== PROVIDED DATA ==

····················

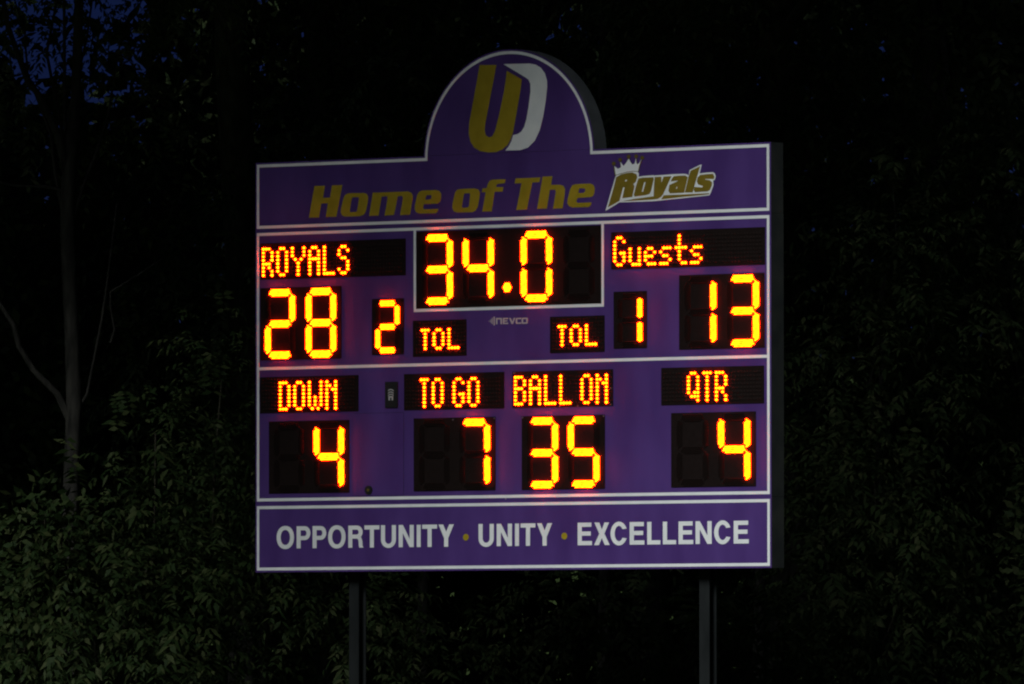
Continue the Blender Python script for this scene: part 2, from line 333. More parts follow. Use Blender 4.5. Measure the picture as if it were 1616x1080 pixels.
# footer lettering
SV, SH = 0.0435, 0.035
def glyph(ch, a, b, v0=0.1875, v1=0.3765):
    s, h = SV, SH
    m = (a + b) / 2
    w = b - a
    def half(cu, cv, ru, rv, a0, a1, n=12):
        return [(cu + ru * math.cos(R(a0 + (a1 - a0) * i / n)), cv + rv * math.sin(R(a0 + (a1 - a0) * i / n))) for i in range(n + 1)]
    H = v1 - v0
    if ch == 'O':
        return [ellipse(m, (v0 + v1) / 2, w / 2, H / 2 + 0.005, 36, 2.15), ellipse(m, (v0 + v1) / 2, w / 2 - s, H / 2 + 0.005 - h, 36, 2.15)]
    if ch == 'P':
        vb = v0 + 0.37 * H; r = (v1 - vb) / 2; ru = w * 0.42
        o = [(a, v0), (a + s, v0), (a + s, vb)] + half(b - ru, vb + r, ru, r, -90, 90) + [(a, v1)]
        i = [(a + s, vb + h)] + half(b - ru, vb + r, ru - s, r - h, -90, 90) + [(a + s, v1 - h)]
        return [o, i]
    if ch == 'R':
        vb = v0 + 0.41 * H; r = (v1 - vb) / 2; ru = w * 0.40; e = b - 0.006
        o = [(a, v0), (a + s, v0), (a + s, vb), (e - s * 1.35, vb), (e - s * 1.08, vb - 0.012), (e - s, vb - 0.03), (e - s * 0.98, v0 + 0.02), (e - s * 0.85, v0), (b + 0.002, v0),
             (e - 0.001, v0 + 0.015), (e - 0.004, vb - 0.022), (e - 0.014, vb + 0.006), (e - 0.026, vb + 0.019)] + half(e - ru, vb + r, ru, r, -55, 90) + [(a, v1)]
        i = [(a + s, vb + h)] + half(e - ru, vb + r, ru - s, r - h, -90, 90) + [(a + s, v1 - h)]
        return [o, i]
    if ch == 'T':
        return [[(m - s / 2, v0), (m + s / 2, v0), (m + s / 2, v1 - h), (b, v1 - h), (b, v1), (a, v1), (a, v1 - h), (m - s / 2, v1 - h)]]
    if ch == 'U':
        rv = 0.07
        return [[(a, v1)] + half(m, v0 - 0.005 + rv, w / 2, rv, 180, 360) + [(b, v1), (b - s, v1)] + half(m, v0 - 0.005 + rv, w / 2 - s, rv - h, 360, 180) + [(a + s, v1)]]
    if ch == 'N':
        return [[(a, v0), (a + s, v0), (a + s, v1 - 0.068), (b - s - 0.001, v0), (b, v0), (b, v1), (b - s, v1), (b - s, v0 + 0.068), (a + s + 0.001, v1), (a, v1)]]
    if ch == 'I':
        return [rect(a, b, v0, v1)]
    if ch == 'Y':
        k = v0 + 0.38 * H
        return [[(m - s / 2, v0), (m + s / 2, v0), (m + s / 2, k), (b, v1), (b - s * 1.12, v1), (m, k + 0.055), (a + s * 1.12, v1), (a, v1), (m - s / 2, k)]]
    if ch == 'E':
        vm = (v0 + v1) / 2 + 0.003
        return [[(a, v0), (b, v0), (b, v0 + h), (a + s, v0 + h), (a + s, vm - h / 2), (b - 0.013, vm - h / 2), (b - 0.013, vm + h / 2), (a + s, vm + h / 2), (a + s, v1 - h), (b - 0.006, v1 - h), (b - 0.006, v1), (a, v1)]]
    if ch == 'L':
        return [[(a, v0), (b, v0), (b, v0 + h), (a + s, v0 + h), (a + s, v1), (a, v1)]]
    if ch == 'X':
        q = s * 1.18; vm = (v0 + v1) / 2; d = 0.036
        return [[(a, v0), (a + q, v0), (m, vm - d), (b - q, v0), (b, v0), (m + q * 0.52, vm), (b - 0.006, v1), (b - q - 0.003, v1), (m, vm + d), (a + q + 0.003, v1), (a + 0.004, v1), (m - q * 0.52, vm)]]
    if ch == 'C':
        vm = (v0 + v1) / 2; ru, rv = w / 2, H / 2 + 0.005
        return [half(m, vm, ru, rv, 24, 336, 26) + half(m, vm, ru - s, rv - h, 326, 34, 22)]
WORDS = [('O', 0.22, 0.411), ('P', 0.441, 0.593), ('P', 0.617, 0.768), ('O', 0.788, 0.98), ('R', 1.01, 1.173), ('T', 1.187, 1.349), ('U', 1.368, 1.53), ('N', 1.561, 1.724), ('I', 1.757, 1.799), ('T', 1.816, 1.976), ('Y', 1.993, 2.158),
         ('U', 2.425, 2.588), ('N', 2.62, 2.783), ('I', 2.816, 2.858), ('T', 2.876, 3.033), ('Y', 3.051, 3.212),
         ('E', 3.483, 3.634), ('X', 3.656, 3.821), ('C', 3.83, 4.007), ('E', 4.032, 4.186), ('L', 4.216, 4.353), ('L', 4.38, 4.518), ('E', 4.544, 4.696), ('N', 4.721, 4.888), ('C', 4.914, 5.090), ('E', 5.117, 5.272)]
for ch, a, b in WORDS:
    slab("letter", glyph(ch, a, b), Y0, Y1, M['white'], footer)
for cu in (2.288, 3.341):
    slab("dot", [ellipse(cu, 0.266, 0.031, 0.029, 24)], Y0, Y1, M['gold'], footer)

# ---------------------------------------------------------------- LED lamps
PF = -0.006                      # front of the black display faces
def led_mesh(name, pts, r, h, mat):
    """Small domed lenses standing on the display face; pts are offsets (du, dv)."""
    verts, faces = [], []
    ring = [(math.cos(R(60 * i + 30)), math.sin(R(60 * i + 30))) for i in range(6)]
    for du, dv in pts:
        o = len(verts)
        for rr, hh in ((1.0, -0.001), (1.0, 0.45 * h), (0.62, 0.85 * h)):
            for c, s in ring:
                verts.append((du + rr * r * c, -hh, dv + rr * r * s))
        verts.append((du, -h, dv))
        for k in (0, 6):
            for i in range(6):
                j = (i + 1) % 6
                faces.append((o + k + i, o + k + j, o + k + 6 + j, o + k + 6 + i))
        for i in range(6):
            faces.append((o + 12 + i, o + 12 + (i + 1) % 6, o + 18))
    return mesh_from(name, verts, faces, mat)

def seg_points(length, rows, row_pitch, pitch, vertical):
    pts = []
    for k in range(rows):
        d = (k - (rows - 1) / 2) * row_pitch
        hl = length / 2 - abs(d) * 0.95 - 0.006
        off = 0.0 if k % 2 else 0.5
        for i in range(-40, 41):
            x = (i + off) * pitch
            if abs(x) <= hl + 1e-6:
                pts.append((d, x) if vertical else (x, d))
    return pts

SIZES = {}
def make_size(key, w, h, t, rows, row_pitch, pitch, r):
    hl = w - t - 0.014
    vl = (h - t) / 2 - 0.014
    hp = seg_points(hl, rows, row_pitch, pitch, False)
    vp = seg_points(vl, rows, row_pitch, pitch, True)
    SIZES[key] = dict(w=w, h=h, t=t,
        on=(led_mesh("led_segment", hp, r, 0.016, M['led']), led_mesh("led_segment", vp, r, 0.016, M['led'])),
        off=(led_mesh("unlit_segment", hp, r, 0.016, M['unlit']), led_mesh("unlit_segment", vp, r, 0.016, M['unlit'])))
make_size('big', 0.335, 0.600, 0.064, 4, 0.0160, 0.0187, 0.0066)
make_size('small', 0.266, 0.455, 0.055, 3, 0.0176, 0.0187, 0.0072)
SEG = {'0': 'abcdef', '1': 'bc', '2': 'abged', '3': 'abgcd', '4': 'fgbc', '5': 'afgcd', '7': 'abc', '8': 'abcdefg', ' ': ''}
def digit(ch, u, v, key, parent):
    S = SIZES[key]; w, h, t = S['w'], S['h'], S['t']
    q = (h - t) / 2
    spots = {'a': (w / 2, h - t / 2, 0), 'd': (w / 2, t / 2, 0), 'g': (w / 2, h / 2, 0),
             'f': (t / 2, h / 2 + q / 2, 1), 'b': (w - t / 2, h / 2 + q / 2, 1), 'e': (t / 2, h / 2 - q / 2, 1), 'c': (w - t / 2, h / 2 - q / 2, 1)}
    for k, (du, dv, ver) in spots.items():
        on = k in SEG[ch]
        link("led_segment" if on else "unlit_segment", S['on' if on else 'off'][ver], parent, loc(u + du, v + dv, PF))

def face(name, u0, u1, v0, v1, label=None):
    o = slab(name, [round_rect(u0, u1, v0, v1, 0.004, 2)], PF, -0.0003, M['face'], board)
    if label: o["label"] = label
    return o

def screws(parent, pts):
    for u, v in pts:
        slab("screw", [ellipse(u, v, 0.0065, 0.0065, 8)], PF - 0.004, PF - 0.0002, M['screw'], parent)

def score(name, u0, u1, v0, text, label):
    v1 = v0 + 0.621
    p = face(name, u0, u1, v0, v1, label)
    digit(text[0], u0 + 0.057, v0 + 0.009, 'big', p)
    digit(text[1], u1 - 0.052 - 0.335, v0 + 0.009, 'big', p)
    return p
score("score_display", 0.040, 0.936, 1.807, "28", "home score display reading 28")
score("score_display", 4.555, 5.441, 1.807, "13", "guest score display reading 13")
score("down_display", 0.136, 1.022, 0.659, " 4", "down display reading 4")
tg = score("distance_display", 1.727, 2.609, 0.660, " 7", "yards to go display reading 7")
bl = score("ball_position_display", 2.891, 3.773, 0.659, "35", "ball position display reading 35")
score("quarter_display", 4.470, 5.349, 0.660, " 4", "quarter display reading 4")
for nm, u0, ch, lb in (("timeout_display", 1.272, '2', "home timeouts display reading 2"), ("timeout_display", 3.868, '1', "guest timeouts display reading 1")):
    p = face(nm, u0, u0 + 0.349, 1.829, 2.306, lb)
    digit(ch, u0 + 0.041, 1.838, 'small', p)
clock = face("clock_display", 1.755, 3.735, 2.213, 2.868, "game clock display reading 34.0")
for u, ch in ((1.822, '3'), (2.263, '4'), (2.886, '0'), (3.334, ' ')):
    digit(ch, u, 2.240, 'big', clock)
dp = []
for j in range(-3, 4):
    for i in range(-3, 4):
        x, y = (i + 0.5 * (j % 2)) * 0.0175, j * 0.0152
        if x * x + y * y < 0.040 ** 2: dp.append((x, y))
link("led_decimal_point", led_mesh("led_decimal_point", dp, 0.0082, 0.016, M['led']), clock, loc(2.741, 2.370, PF))

FONT = {
 'R': "###. #..# #..# #..# ###. #.#. #..# #..#", 'O': ".##. #..# #..# #..# #..# #..# #..# .##.",
 'Y': "#...# #...# #...# .#.#. ..#.. ..#.. ..#.. ..#..", 'A': ".##. #..# #..# #### #..# #..# #..# #..#",
 'L': "#... #... #... #... #... #... #... ####", 'S': ".##. #..# #... .##. ...# ...# #..# .##.",
 'G': ".##. #..# #... #... #.## #..# #..# .##.", 'u': ".... .... .... #..# #..# #..# #..# .###",
 'e': ".... .... .... .##. #..# ###. #... .###", 's': ".... .... .... .### #... .##. ...# ###.",
 't': ".#.. .#.. .#.. #### .#.. .#.. .#.. ..##", 'D': "###. #..# #..# #..# #..# #..# #..# ###.",
 'W': "#...# #...# #...# #...# #.#.# #.#.# #.#.# .#.#.", 'N': "#..# ##.# #.## #..# #..# #..# #..# #..#",
 'T': "### .#. .#. .#. .#. .#. .#. .#.", 'B': "###. #..# #..# ###. #..# #..# #..# ###.",
 'Q': ".##. #..# #..# #..# #..# #.## .### ...#"}
SMALL = {'T': "### .#. .#. .#. .#. .#.", 'O': ".##. #..# #..# #..# #..# .##.", 'L': "#... #... #... #... #... ####"}
PIT = 0.0322
def message(name, u0, u1, v0, v1, text, cu, cv, label, font=FONT, pit=PIT):
    p = face(name, u0, u1, v0, v1, label)
    lit = set()
    col = 0
    for ch in text:
        if ch == ' ':
            col += 2
            continue
        rows = font[ch].split()
        pts = []
        for r_, row in enumerate(rows):
            for c_, x in enumerate(row):
                if x == '#':
                    pts.append((c_ * PIT, -r_ * pit)); lit.add((col + c_, r_))
        link("led_letter", led_mesh("led_letter", pts, 0.0104, 0.019, M['led_dot']), p, loc(cu + col * PIT, cv, PF))
        col += len(rows[0]) + 1
    pts = []
    for c_ in range(-60, 61):
        for r_ in range(-4, 12):
            uu, vv = cu + c_ * PIT, cv - r_ * pit
            if u0 + 0.02 < uu < u1 - 0.02 and v0 + 0.02 < vv < v1 - 0.02 and (c_, r_) not in lit:
                pts.append((c_ * PIT, -r_ * pit))
    o = link("unlit_lamps", led_mesh("unlit_lamps", pts, 0.0105, 0.010, M['unlit']), p, loc(cu, cv, PF))
    o["kind"] = "stuff"
    return p
message("team_name_display", 0.040, 1.640, 2.502, 2.814, "ROYALS", 0.0795, 2.763, "home name display reading ROYALS")
message("team_name_display", 3.843, 5.447, 2.495, 2.806, "Guests", 3.886, 2.756, "guest name display reading Guests")
message("caption_display", 1.719, 2.297, 1.804, 2.112, "TOL", 1.825, 2.0275, "home timeouts caption reading TOL", SMALL, 0.031)
message("caption_display", 3.194, 3.771, 1.806, 2.112, "TOL", 3.295, 2.0275, "guest timeouts caption reading TOL", SMALL, 0.031)
message("caption_display", 0.036, 1.123, 1.352, 1.662, "DOWN", 0.267, 1.6085, "caption reading DOWN")
message("caption_display", 1.622, 2.704, 1.351, 1.659, "TO GO", 1.815, 1.607, "caption reading TO GO")
q = message("caption_display", 2.793, 3.860, 1.351, 1.658, "BALL ON", 2.829, 1.609, "caption reading BALL ON")
message("caption_display", 4.367, 5.434, 1.347, 1.659, "QTR", 4.657, 1.609, "caption reading QTR")
screws(q, [(2.815, 1.646), (3.842, 1.364), (3.30, 1.358), (3.49, 1.358), (3.842, 1.50)])
screws(bl, [(2.903, 1.268), (3.764, 1.268)])
screws(tg, [(2.600, 1.268), (2.155, 1.262)])
slab("rivet", [ellipse(2.718, 0.585, 0.006, 0.006, 8)], -0.004, -0.0001, M['screw'], main_cab)

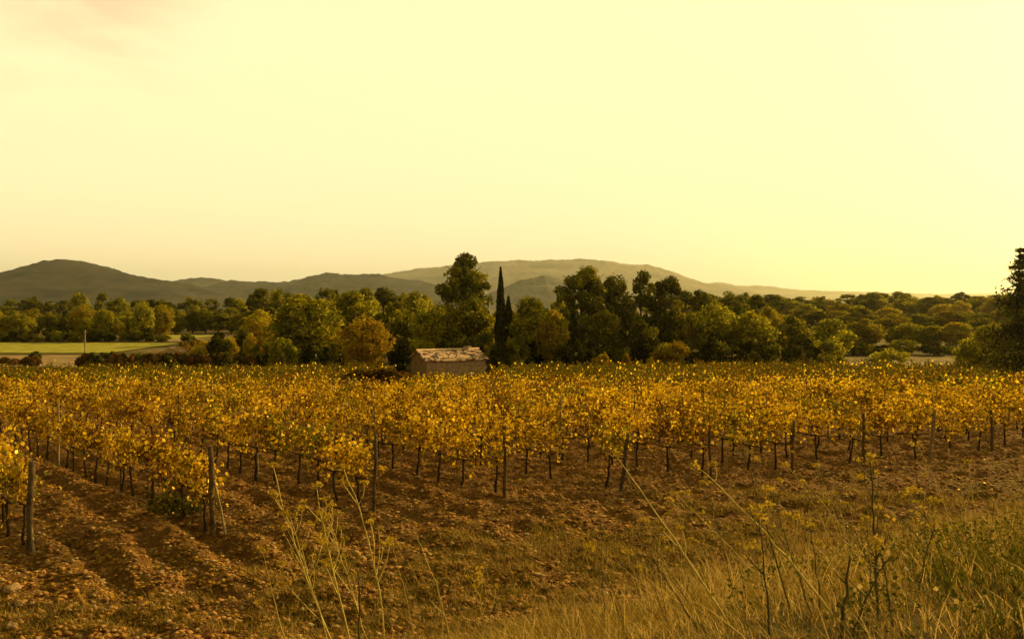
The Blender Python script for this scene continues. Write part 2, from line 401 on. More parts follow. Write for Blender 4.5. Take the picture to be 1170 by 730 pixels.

····················

== THE PROBLEM ==
Check each line of the records above for "picture", and copy those that have it.

== REPLY ==
Continue the Blender Python script for this scene: part 2, from line 333. More parts follow. Use Blender 4.5. Measure the picture as if it were 1616x1080 pixels.
The Blender Python script for this scene continues. Write part 2, from line 401 on. More parts follow. Write for Blender 4.5. Take the picture to be 1170 by 730 pixels.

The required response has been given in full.